Motion In Two Dimensions Question 2
Question 2 - 25 January - Shift 2
Two objects are projected with same velocity ’ $u$ ’ however at different angles $\alpha$ and $\beta$ with the horizontal.
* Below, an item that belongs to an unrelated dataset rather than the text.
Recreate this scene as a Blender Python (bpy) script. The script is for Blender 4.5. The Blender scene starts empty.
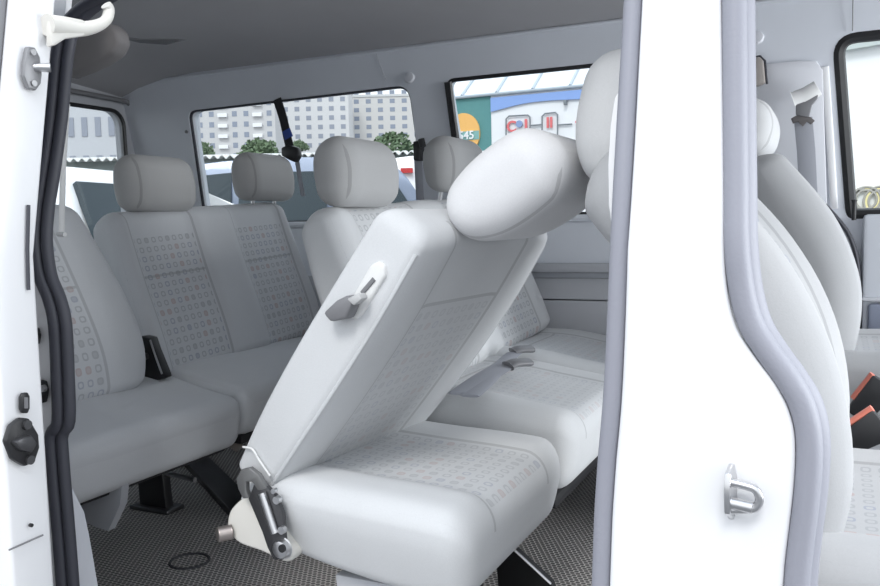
import bpy, bmesh, math, random
from mathutils import Vector, Matrix
random.seed(4)
COL = bpy.context.scene.collection
PI = math.pi
# ------------------------------------------------------------------ camera
F = 833.0; YAW = math.radians(25.6); PIT = math.radians(4.7); ROL = math.radians(1.26)
CAM = Vector((0, 0, .78))
FW = Vector((-math.sin(YAW)*math.cos(PIT), math.cos(YAW)*math.cos(PIT), -math.sin(PIT)))
_r = Vector((math.cos(YAW), math.sin(YAW), 0)); _u = _r.cross(FW)
RT = math.cos(ROL)*_r - math.sin(ROL)*_u
UP = math.cos(ROL)*_u + math.sin(ROL)*_r
cd = bpy.data.cameras.new('camera'); cam = bpy.data.objects.new('camera', cd); COL.objects.link(cam)
cd.sensor_width = 36; cd.lens = F/880*36; cd.clip_start = .02; cd.clip_end = 2000
m = Matrix.Identity(4)
for i in range(3):
    m[i][0] = RT[i]; m[i][1] = UP[i]; m[i][2] = -FW[i]; m[i][3] = CAM[i]
cam.matrix_world = m
bpy.context.scene.camera = cam
def ray(px, py): return FW + (px-440)/F*RT - (py-293)/F*UP
def at(px, py, Y): d = ray(px, py); return CAM + d*((Y-CAM.y)/d.y)        # a point of the vertical plane Y
def atd(px, py, dep): return CAM + ray(px, py)*dep                          # a point at a distance
def yl(z): return 2.6 if z < .8 else 2.6 - .24*(z-.8)                       # left side, leaning in above the belt line
def yr(z): return .86 if z < .75 else .86 + .2*(z-.75)                      # right side

# ------------------------------------------------------------------ helpers
def tag(o, label=None, cat=None, group=None, kind=None):
    if label: o['label'] = label
    if cat: o['category'] = cat
    if group: o['group'] = group
    if kind: o['kind'] = kind
    return o
def thing(name, loc, label, cat, group=None):
    o = bpy.data.objects.new(name, None); COL.objects.link(o); o.location = loc
    o.empty_display_size = .1
    return tag(o, label, cat, group)
def wloc(p):
    v = Vector((0, 0, 0))
    while p is not None: v = v + Vector(p.location); p = p.parent
    return v
def obj(name, bm, mat, parent=None, smooth=True, sharp=40, recalc=True):
    if recalc: bmesh.ops.recalc_face_normals(bm, faces=bm.faces[:])
    me = bpy.data.meshes.new(name)
    if parent is not None:
        off = wloc(parent)
        for v in bm.verts: v.co -= off
        org = Vector((0, 0, 0))
    else:
        lo = Vector((min(v.co[i] for v in bm.verts) for i in range(3))); hi = Vector((max(v.co[i] for v in bm.verts) for i in range(3)))
        org = Vector(((lo.x+hi.x)/2, (lo.y+hi.y)/2, lo.z))
        for v in bm.verts: v.co -= org
    bm.to_mesh(me); bm.free()
    if smooth:
        for p in me.polygons: p.use_smooth = True
        me.set_sharp_from_angle(angle=math.radians(sharp))
    me.materials.append(mat)
    o = bpy.data.objects.new(name, me); COL.objects.link(o)
    o.location = org
    if parent is not None: o.parent = parent
    return o
def struct(name, bm, mat, label, cat, **k):
    return tag(obj(name, bm, mat, **k), label, cat, None, 'structure')
def box(bm, lo, hi, bev=0, seg=2, mat4=None):
    lo = Vector(lo); hi = Vector(hi)
    r = bmesh.ops.create_cube(bm, size=1)
    vs = r['verts']
    for v in vs: v.co = Vector((lo[i] + (v.co[i]+.5)*(hi[i]-lo[i]) for i in range(3)))
    if bev:
        es = list({e for v in vs for e in v.link_edges})
        rr = bmesh.ops.bevel(bm, geom=es, offset=bev, segments=seg, affect='EDGES', profile=.5)
        vs = [v for v in rr['verts']]
    if mat4 is not None:
        fs = set(); st = list(vs); seen = set(st)
        while st:
            v = st.pop()
            for e in v.link_edges:
                w = e.other_vert(v)
                if w not in seen: seen.add(w); st.append(w)
        for v in seen: v.co = mat4 @ v.co
    return vs
def BM(): return bmesh.new()
def crom(pts, n=8, closed=False):
    P = [Vector(p) for p in pts]; out = []; N = len(P)
    rng = range(N if closed else N-1)
    for i in rng:
        p1 = P[i]; p2 = P[(i+1) % N]
        p0 = P[i-1] if (i > 0 or closed) else p1*2-p2
        p3 = P[(i+2) % N] if (i+2 < N or closed) else p2*2-p1
        for j in range(n):
            t = j/n
            out.append(.5*((2*p1)+(p2-p0)*t+(2*p0-5*p1+4*p2-p3)*t*t+(3*p1-p0-3*p2+p3)*t**3))
    if not closed: out.append(P[-1].copy())
    return out
def tube(bm, pts, a, b=None, n=10, up=None, closed=False, rads=None):
    b = a if b is None else b
    pts = [Vector(p) for p in pts]; N = len(pts); rings = []
    ref = Vector(up) if up is not None else None
    prev = None
    for i, p in enumerate(pts):
        if closed: t = pts[(i+1) % N]-pts[i-1]
        else: t = pts[min(i+1, N-1)]-pts[max(i-1, 0)]
        t.normalize()
        if ref is not None: B = (ref - t*ref.dot(t)).normalized()
        else:
            if prev is None:
                q = Vector((0, 0, 1)) if abs(t.z) < .9 else Vector((1, 0, 0))
                B = (q - t*q.dot(t)).normalized()
            else: B = (prev - t*prev.dot(t)).normalized()
            prev = B
        Nn = t.cross(B)
        s = rads[i] if rads else 1
        rings.append([bm.verts.new(p + Nn*(a*s*math.cos(2*PI*k/n)) + B*(b*s*math.sin(2*PI*k/n))) for k in range(n)])
    for i in range(N if closed else N-1):
        A = rings[i]; C = rings[(i+1) % N]
        for k in range(n): bm.faces.new((A[k], A[(k+1) % n], C[(k+1) % n], C[k]))
    if not closed:
        bm.faces.new(rings[0]); bm.faces.new(rings[-1])
def prism(bm, poly, vec):
    """polygon (3D points) thickened along vec"""
    vs = [bm.verts.new(p) for p in poly]; f = bm.faces.new(vs)
    r = bmesh.ops.extrude_face_region(bm, geom=[f])
    for g in r['geom']:
        if isinstance(g, bmesh.types.BMVert): g.co += Vector(vec)
def bevel_all(bm, off, seg=2, ang=30):
    bmesh.ops.remove_doubles(bm, verts=bm.verts[:], dist=1e-5)
    es = [e for e in bm.edges if len(e.link_faces) == 2 and e.calc_face_angle(0) > math.radians(ang)]
    bmesh.ops.bevel(bm, geom=es, offset=off, segments=seg, affect='EDGES', profile=.5, clamp_overlap=True)
def rrect(x0, x1, z0, z1, r, n=6):
    out = []
    for cx, cz, a0 in ((x1-r, z1-r, 0), (x0+r, z1-r, 90), (x0+r, z0+r, 180), (x1-r, z0+r, 270)):
        for k in range(n+1):
            a = math.radians(a0+90*k/n); out.append((cx+r*math.cos(a), cz+r*math.sin(a)))
    return out
def panel(outer, holes, fn, vec, cuts=()):
    """flat panel with holes in (u, v), mapped by fn, thickened along vec"""
    bm = BM(); es = []
    for loop in [outer]+list(holes):
        vs = [bm.verts.new((u, 0, v)) for u, v in loop]
        for i in range(len(vs)): es.append(bm.edges.new((vs[i], vs[(i+1) % len(vs)])))
    bmesh.ops.triangle_fill(bm, use_beauty=True, use_dissolve=False, edges=es, normal=(0, -1, 0))
    for c in cuts:
        bmesh.ops.bisect_plane(bm, geom=bm.verts[:]+bm.edges[:]+bm.faces[:], plane_co=(0, 0, c), plane_no=(0, 0, 1))
    for v in bm.verts: v.co = Vector(fn(v.co.x, v.co.z))
    if vec is not None:
        r = bmesh.ops.extrude_face_region(bm, geom=bm.faces[:])
        for g in r['geom']:
            if isinstance(g, bmesh.types.BMVert): g.co += Vector(vec)
    return bm

# ------------------------------------------------------------------ materials
class NT:
    def __init__(s, name):
        s.m = bpy.data.materials.new(name); s.m.use_nodes = True
        s.t = s.m.node_tree; s.t.nodes.clear()
        s.out = s.n('ShaderNodeOutputMaterial')
    def n(s, typ, **k):
        x = s.t.nodes.new(typ)
        for a, b in k.items(): setattr(x, a, b)
        return x
    def link(s, a, b): s.t.links.new(a, b)
    def put(s, sock, v):
        if hasattr(v, 'links') or isinstance(v, bpy.types.NodeSocket): s.link(v, sock)
        else: sock.default_value = v
    def mt(s, op, a, b=0., c=0.):
        x = s.n('ShaderNodeMath', operation=op)
        s.put(x.inputs[0], a); s.put(x.inputs[1], b); s.put(x.inputs[2], c)
        return x.outputs[0]
    def mix(s, f, a, b):
        x = s.n('ShaderNodeMix', data_type='RGBA')
        s.put(x.inputs[0], f)
        s.put(x.inputs[6], a if not isinstance(a, tuple) else (*a[:3], 1)); s.put(x.inputs[7], b if not isinstance(b, tuple) else (*b[:3], 1))
        return x.outputs[2]
    def noise(s, scale, detail=3, coord='Object', rough=.5):
        tc = s.n('ShaderNodeTexCoord'); x = s.n('ShaderNodeTexNoise')
        s.link(tc.outputs[coord], x.inputs['Vector']); x.inputs['Scale'].default_value = scale; x.inputs['Detail'].default_value = detail
        x.inputs['Roughness'].default_value = rough
        return x.outputs[0]
    def bump(s, h, st=.2, dist=.01):
        x = s.n('ShaderNodeBump'); x.inputs['Strength'].default_value = st; x.inputs['Distance'].default_value = dist
        s.link(h, x.inputs['Height']); return x.outputs[0]
    def bsdf(s, col, rough=.6, metal=0., normal=None, spec=.5, **k):
        x = s.n('ShaderNodeBsdfPrincipled')
        s.put(x.inputs['Base Color'], col if not isinstance(col, tuple) else (*col[:3], 1)); s.put(x.inputs['Roughness'], rough)
        x.inputs['Metallic'].default_value = metal; x.inputs['Specular IOR Level'].default_value = spec
        for a, b in k.items(): s.put(x.inputs[a.replace('_', ' ')], b)
        if normal is not None: s.link(normal, x.inputs['Normal'])
        s.link(x.outputs[0], s.out.inputs[0]); return s.m
def plain(name, col, rough=.5, metal=0., spec=.5, nscale=0, nstr=.1, var=0., **k):
    t = NT(name); c = col; nm = None
    if nscale:
        h = t.noise(nscale); nm = t.bump(h, nstr, .004)
    if var:
        c = t.mix(t.noise(9, 4), tuple(x*(1-var) for x in col), tuple(min(1, x*(1+var)) for x in col))
    return t.bsdf(c, rough, metal, nm, spec, **k)
def fabric(name, base, pat=.5, uc=0., pw=.12, v0=0, v1=9, vseams=(), cell=.026, seam=True, useams=()):
    t = NT(name)
    uv = t.n('ShaderNodeUVMap'); sp = t.n('ShaderNodeSeparateXYZ'); t.link(uv.outputs[0], sp.inputs[0])
    u, v = sp.outputs[0], sp.outputs[1]
    a = t.mt('ABSOLUTE', u)
    if uc: a = t.mt('ABSOLUTE', t.mt('SUBTRACT', a, uc))
    inp = t.mt('MULTIPLY', t.mt('LESS_THAN', a, pw-.008), t.mt('MULTIPLY', t.mt('GREATER_THAN', v, v0), t.mt('LESS_THAN', v, v1)))
    cu = t.mt('DIVIDE', u, cell); cv = t.mt('DIVIDE', v, cell)
    fu = t.mt('ABSOLUTE', t.mt('SUBTRACT', t.mt('FRACT', cu), .5)); fv = t.mt('ABSOLUTE', t.mt('SUBTRACT', t.mt('FRACT', cv), .5))
    d = t.mt('POWER', t.mt('ADD', t.mt('POWER', fu, 3.), t.mt('POWER', fv, 3.)), .3333)
    cmb = t.n('ShaderNodeCombineXYZ'); t.link(t.mt('FLOOR', cu), cmb.inputs[0]); t.link(t.mt('FLOOR', cv), cmb.inputs[1])
    wn = t.n('ShaderNodeTexWhiteNoise', noise_dimensions='2D'); t.link(cmb.outputs[0], wn.inputs['Vector'])
    rnd = wn.outputs[0]
    ring = t.mt('LESS_THAN', t.mt('ABSOLUTE', t.mt('SUBTRACT', d, .24)), .065)
    fill = t.mt('MULTIPLY', t.mt('LESS_THAN', d, .24), t.mt('GREATER_THAN', rnd, .72))
    mark = t.mt('MAXIMUM', ring, t.mt('MULTIPLY', fill, .7))
    red = t.mt('GREATER_THAN', rnd, .86)
    blue = t.mt('MULTIPLY', t.mt('GREATER_THAN', rnd, .55), t.mt('LESS_THAN', rnd, .75))
    mc = t.mix(red, t.mix(blue, (.30, .31, .33), (.22, .25, .36)), (.44, .27, .25))
    n1 = t.noise(420, 3, rough=.7); n2 = t.noise(7, 4)
    bc = t.mix(n2, tuple(x*.93 for x in base), tuple(x*1.05 for x in base))
    bc = t.mix(t.mt('MULTIPLY', n1, .42), bc, tuple(x*.72 for x in base))
    bc = t.mix(t.mt('MULTIPLY', inp, .10), bc, (.42, .43, .45))
    bc = t.mix(t.mt('MULTIPLY', t.mt('MULTIPLY', inp, mark), pat), bc, mc)
    sl = None
    def addl(x, y): return y if x is None else t.mt('MAXIMUM', x, y)
    def line(c, p, w=.0035): return t.mt('LESS_THAN', t.mt('ABSOLUTE', t.mt('SUBTRACT', c, p)), w)
    if seam: sl = addl(sl, line(a, pw))
    for s_ in vseams: sl = addl(sl, t.mt('MULTIPLY', line(v, s_), t.mt('LESS_THAN', a, pw)))
    for s_ in useams: sl = addl(sl, line(u, s_))
    h = t.mt('MULTIPLY', n1, .15)
    if sl is not None:
        bc = t.mix(t.mt('MULTIPLY', sl, .45), bc, tuple(x*.45 for x in base))
        h = t.mt('SUBTRACT', h, sl)
    nm = t.bump(h, .5, .004)
    return t.bsdf(bc, .92, 0, nm, .2, Sheen_Weight=.15)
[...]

If $\alpha+\beta=90^{\circ}$, the ratio of horizontal range of the first object to the $2^{\text{nd }}$ object will be :
(1) $4: 1$
(2) $2: 1$
(3) $1: 2$
(4) $1: 1$
Show Answer
Answer: (4)
Solution:
Formula: Horizontal range
Range $=\frac{u^{2} \sin 2 \theta}{g}$
Range for projection angle " $\alpha$ "
$R_1=\frac{u^{2} \sin 2 \alpha}{g}$
Range for projection angle " $\beta$ "
$R_2=\frac{u^{2} \sin 2 \beta}{g}$
$\alpha+\beta=90^{\circ}$ (Given)
$\Rightarrow \beta=90^{\circ}-\alpha$
$R_2=\frac{u^{2} \sin 2(90^{\circ}-\alpha)}{g}$
$R_2=\frac{u^{2} \sin (180^{\circ}-2 \alpha)}{g}$
$R_2=\frac{u^{2} \sin 2 \alpha}{g}$
$\Rightarrow \frac{R_1}{R_2}=\frac{(\frac{u^{2} \sin 2 \alpha}{g})}{(\frac{u^{2} \sin 2 \alpha}{g})}=\frac{1}{1}$